- [Raw data]:
========
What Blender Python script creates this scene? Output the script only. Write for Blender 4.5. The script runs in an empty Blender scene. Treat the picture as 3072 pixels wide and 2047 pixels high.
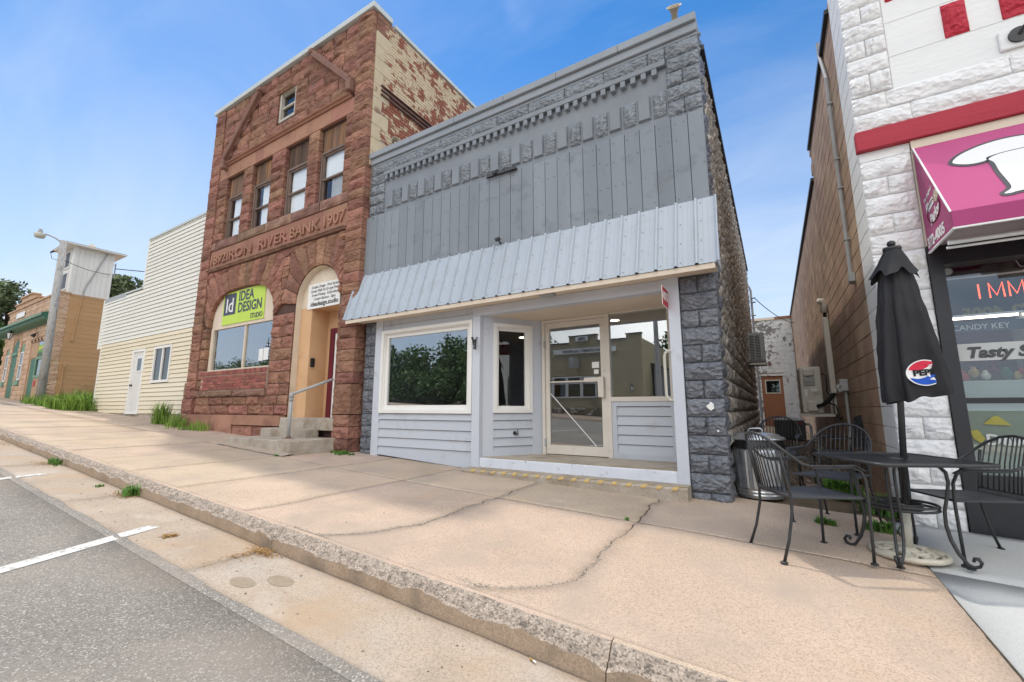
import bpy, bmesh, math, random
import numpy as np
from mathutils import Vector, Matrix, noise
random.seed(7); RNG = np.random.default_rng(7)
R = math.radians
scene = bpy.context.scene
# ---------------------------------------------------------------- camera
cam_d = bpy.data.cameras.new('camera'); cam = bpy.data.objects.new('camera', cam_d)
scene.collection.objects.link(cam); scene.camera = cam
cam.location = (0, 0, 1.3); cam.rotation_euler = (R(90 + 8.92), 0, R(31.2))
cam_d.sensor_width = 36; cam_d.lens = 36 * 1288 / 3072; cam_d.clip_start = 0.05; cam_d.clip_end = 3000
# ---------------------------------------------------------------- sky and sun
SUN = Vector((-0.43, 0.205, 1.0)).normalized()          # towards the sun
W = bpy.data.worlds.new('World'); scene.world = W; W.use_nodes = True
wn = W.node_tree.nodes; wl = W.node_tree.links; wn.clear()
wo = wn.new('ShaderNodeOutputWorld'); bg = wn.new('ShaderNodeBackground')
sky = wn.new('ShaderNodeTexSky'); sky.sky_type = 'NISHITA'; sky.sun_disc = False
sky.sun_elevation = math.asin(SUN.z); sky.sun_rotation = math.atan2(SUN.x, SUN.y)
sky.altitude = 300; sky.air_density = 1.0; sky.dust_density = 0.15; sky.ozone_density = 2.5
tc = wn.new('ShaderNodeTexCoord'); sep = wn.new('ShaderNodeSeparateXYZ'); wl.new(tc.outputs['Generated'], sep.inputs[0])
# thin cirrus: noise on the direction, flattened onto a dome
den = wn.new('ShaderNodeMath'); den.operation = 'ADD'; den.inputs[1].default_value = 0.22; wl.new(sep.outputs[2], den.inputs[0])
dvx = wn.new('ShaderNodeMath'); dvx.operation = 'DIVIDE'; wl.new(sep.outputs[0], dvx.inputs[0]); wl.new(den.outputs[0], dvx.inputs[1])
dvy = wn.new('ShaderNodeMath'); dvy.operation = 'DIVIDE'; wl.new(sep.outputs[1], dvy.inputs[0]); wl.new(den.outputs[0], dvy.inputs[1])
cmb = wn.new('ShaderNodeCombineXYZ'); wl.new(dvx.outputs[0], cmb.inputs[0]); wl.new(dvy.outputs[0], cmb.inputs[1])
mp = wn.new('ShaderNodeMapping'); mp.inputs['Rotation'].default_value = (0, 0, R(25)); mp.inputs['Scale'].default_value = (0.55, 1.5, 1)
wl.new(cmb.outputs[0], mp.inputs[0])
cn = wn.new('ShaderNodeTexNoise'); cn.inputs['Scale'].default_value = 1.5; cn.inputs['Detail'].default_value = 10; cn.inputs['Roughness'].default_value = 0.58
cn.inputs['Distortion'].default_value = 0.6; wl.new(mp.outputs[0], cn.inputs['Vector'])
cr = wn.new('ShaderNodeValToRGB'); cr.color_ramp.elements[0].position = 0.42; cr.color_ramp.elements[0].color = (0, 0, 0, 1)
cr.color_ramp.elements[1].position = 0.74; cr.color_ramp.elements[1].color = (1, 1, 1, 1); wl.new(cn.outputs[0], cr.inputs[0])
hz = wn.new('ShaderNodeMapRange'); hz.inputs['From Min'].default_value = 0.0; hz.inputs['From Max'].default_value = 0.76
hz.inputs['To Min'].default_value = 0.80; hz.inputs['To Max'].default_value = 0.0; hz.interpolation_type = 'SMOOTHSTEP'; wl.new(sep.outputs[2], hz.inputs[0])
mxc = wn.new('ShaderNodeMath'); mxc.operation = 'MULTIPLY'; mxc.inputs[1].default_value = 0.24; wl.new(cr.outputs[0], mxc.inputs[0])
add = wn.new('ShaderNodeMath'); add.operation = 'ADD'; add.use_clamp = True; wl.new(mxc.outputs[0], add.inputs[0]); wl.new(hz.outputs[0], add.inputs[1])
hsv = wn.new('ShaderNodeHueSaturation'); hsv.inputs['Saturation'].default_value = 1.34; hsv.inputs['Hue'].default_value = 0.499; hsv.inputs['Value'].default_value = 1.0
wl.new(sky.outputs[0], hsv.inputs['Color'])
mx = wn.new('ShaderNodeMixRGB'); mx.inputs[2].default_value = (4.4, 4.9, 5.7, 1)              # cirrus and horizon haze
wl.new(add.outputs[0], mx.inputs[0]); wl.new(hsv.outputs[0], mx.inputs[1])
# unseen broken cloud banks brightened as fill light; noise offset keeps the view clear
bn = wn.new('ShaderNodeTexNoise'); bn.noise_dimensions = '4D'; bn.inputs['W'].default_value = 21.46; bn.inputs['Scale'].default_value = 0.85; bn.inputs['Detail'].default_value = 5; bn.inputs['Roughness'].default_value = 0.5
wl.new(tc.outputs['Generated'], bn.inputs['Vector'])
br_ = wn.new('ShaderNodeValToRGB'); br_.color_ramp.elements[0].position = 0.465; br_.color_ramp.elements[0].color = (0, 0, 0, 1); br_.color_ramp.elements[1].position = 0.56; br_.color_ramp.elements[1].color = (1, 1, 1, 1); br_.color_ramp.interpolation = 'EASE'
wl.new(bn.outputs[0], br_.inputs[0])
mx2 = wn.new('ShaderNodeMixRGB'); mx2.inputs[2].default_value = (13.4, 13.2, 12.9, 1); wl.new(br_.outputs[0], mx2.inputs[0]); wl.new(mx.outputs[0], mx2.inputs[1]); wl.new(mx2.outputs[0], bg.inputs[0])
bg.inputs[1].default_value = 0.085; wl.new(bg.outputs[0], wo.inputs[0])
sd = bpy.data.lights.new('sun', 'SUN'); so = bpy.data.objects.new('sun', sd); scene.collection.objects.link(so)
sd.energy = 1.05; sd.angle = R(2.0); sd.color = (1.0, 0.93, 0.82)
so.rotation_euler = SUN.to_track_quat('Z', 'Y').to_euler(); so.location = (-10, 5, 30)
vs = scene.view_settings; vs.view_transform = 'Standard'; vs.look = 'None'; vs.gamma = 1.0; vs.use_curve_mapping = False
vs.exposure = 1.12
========
- [What the task asks]: Output the material word for word, omitting its pictures.

- [Result of the task]:
What Blender Python script creates this scene? Output the script only. Write for Blender 4.5. The script runs in an empty Blender scene. Treat the picture as 3072 pixels wide and 2047 pixels high.
import bpy, bmesh, math, random
import numpy as np
from mathutils import Vector, Matrix, noise
random.seed(7); RNG = np.random.default_rng(7)
R = math.radians
scene = bpy.context.scene
# ---------------------------------------------------------------- camera
cam_d = bpy.data.cameras.new('camera'); cam = bpy.data.objects.new('camera', cam_d)
scene.collection.objects.link(cam); scene.camera = cam
cam.location = (0, 0, 1.3); cam.rotation_euler = (R(90 + 8.92), 0, R(31.2))
cam_d.sensor_width = 36; cam_d.lens = 36 * 1288 / 3072; cam_d.clip_start = 0.05; cam_d.clip_end = 3000
# ---------------------------------------------------------------- sky and sun
SUN = Vector((-0.43, 0.205, 1.0)).normalized()          # towards the sun
W = bpy.data.worlds.new('World'); scene.world = W; W.use_nodes = True
wn = W.node_tree.nodes; wl = W.node_tree.links; wn.clear()
wo = wn.new('ShaderNodeOutputWorld'); bg = wn.new('ShaderNodeBackground')
sky = wn.new('ShaderNodeTexSky'); sky.sky_type = 'NISHITA'; sky.sun_disc = False
sky.sun_elevation = math.asin(SUN.z); sky.sun_rotation = math.atan2(SUN.x, SUN.y)
sky.altitude = 300; sky.air_density = 1.0; sky.dust_density = 0.15; sky.ozone_density = 2.5
tc = wn.new('ShaderNodeTexCoord'); sep = wn.new('ShaderNodeSeparateXYZ'); wl.new(tc.outputs['Generated'], sep.inputs[0])
# thin cirrus: noise on the direction, flattened onto a dome
den = wn.new('ShaderNodeMath'); den.operation = 'ADD'; den.inputs[1].default_value = 0.22; wl.new(sep.outputs[2], den.inputs[0])
dvx = wn.new('ShaderNodeMath'); dvx.operation = 'DIVIDE'; wl.new(sep.outputs[0], dvx.inputs[0]); wl.new(den.outputs[0], dvx.inputs[1])
dvy = wn.new('ShaderNodeMath'); dvy.operation = 'DIVIDE'; wl.new(sep.outputs[1], dvy.inputs[0]); wl.new(den.outputs[0], dvy.inputs[1])
cmb = wn.new('ShaderNodeCombineXYZ'); wl.new(dvx.outputs[0], cmb.inputs[0]); wl.new(dvy.outputs[0], cmb.inputs[1])
mp = wn.new('ShaderNodeMapping'); mp.inputs['Rotation'].default_value = (0, 0, R(25)); mp.inputs['Scale'].default_value = (0.55, 1.5, 1)
wl.new(cmb.outputs[0], mp.inputs[0])
cn = wn.new('ShaderNodeTexNoise'); cn.inputs['Scale'].default_value = 1.5; cn.inputs['Detail'].default_value = 10; cn.inputs['Roughness'].default_value = 0.58
cn.inputs['Distortion'].default_value = 0.6; wl.new(mp.outputs[0], cn.inputs['Vector'])
cr = wn.new('ShaderNodeValToRGB'); cr.color_ramp.elements[0].position = 0.42; cr.color_ramp.elements[0].color = (0, 0, 0, 1)
cr.color_ramp.elements[1].position = 0.74; cr.color_ramp.elements[1].color = (1, 1, 1, 1); wl.new(cn.outputs[0], cr.inputs[0])
hz = wn.new('ShaderNodeMapRange'); hz.inputs['From Min'].default_value = 0.0; hz.inputs['From Max'].default_value = 0.76
hz.inputs['To Min'].default_value = 0.80; hz.inputs['To Max'].default_value = 0.0; hz.interpolation_type = 'SMOOTHSTEP'; wl.new(sep.outputs[2], hz.inputs[0])
mxc = wn.new('ShaderNodeMath'); mxc.operation = 'MULTIPLY'; mxc.inputs[1].default_value = 0.24; wl.new(cr.outputs[0], mxc.inputs[0])
add = wn.new('ShaderNodeMath'); add.operation = 'ADD'; add.use_clamp = True; wl.new(mxc.outputs[0], add.inputs[0]); wl.new(hz.outputs[0], add.inputs[1])
hsv = wn.new('ShaderNodeHueSaturation'); hsv.inputs['Saturation'].default_value = 1.34; hsv.inputs['Hue'].default_value = 0.499; hsv.inputs['Value'].default_value = 1.0
wl.new(sky.outputs[0], hsv.inputs['Color'])
mx = wn.new('ShaderNodeMixRGB'); mx.inputs[2].default_value = (4.4, 4.9, 5.7, 1)              # cirrus and horizon haze
wl.new(add.outputs[0], mx.inputs[0]); wl.new(hsv.outputs[0], mx.inputs[1])
# unseen broken cloud banks brightened as fill light; noise offset keeps the view clear
bn = wn.new('ShaderNodeTexNoise'); bn.noise_dimensions = '4D'; bn.inputs['W'].default_value = 21.46; bn.inputs['Scale'].default_value = 0.85; bn.inputs['Detail'].default_value = 5; bn.inputs['Roughness'].default_value = 0.5
wl.new(tc.outputs['Generated'], bn.inputs['Vector'])
br_ = wn.new('ShaderNodeValToRGB'); br_.color_ramp.elements[0].position = 0.465; br_.color_ramp.elements[0].color = (0, 0, 0, 1); br_.color_ramp.elements[1].position = 0.56; br_.color_ramp.elements[1].color = (1, 1, 1, 1); br_.color_ramp.interpolation = 'EASE'
wl.new(bn.outputs[0], br_.inputs[0])
mx2 = wn.new('ShaderNodeMixRGB'); mx2.inputs[2].default_value = (13.4, 13.2, 12.9, 1); wl.new(br_.outputs[0], mx2.inputs[0]); wl.new(mx.outputs[0], mx2.inputs[1]); wl.new(mx2.outputs[0], bg.inputs[0])
bg.inputs[1].default_value = 0.085; wl.new(bg.outputs[0], wo.inputs[0])
sd = bpy.data.lights.new('sun', 'SUN'); so = bpy.data.objects.new('sun', sd); scene.collection.objects.link(so)
sd.energy = 1.05; sd.angle = R(2.0); sd.color = (1.0, 0.93, 0.82)
so.rotation_euler = SUN.to_track_quat('Z', 'Y').to_euler(); so.location = (-10, 5, 30)
vs = scene.view_settings; vs.view_transform = 'Standard'; vs.look = 'None'; vs.gamma = 1.0; vs.use_curve_mapping = False
vs.exposure = 1.12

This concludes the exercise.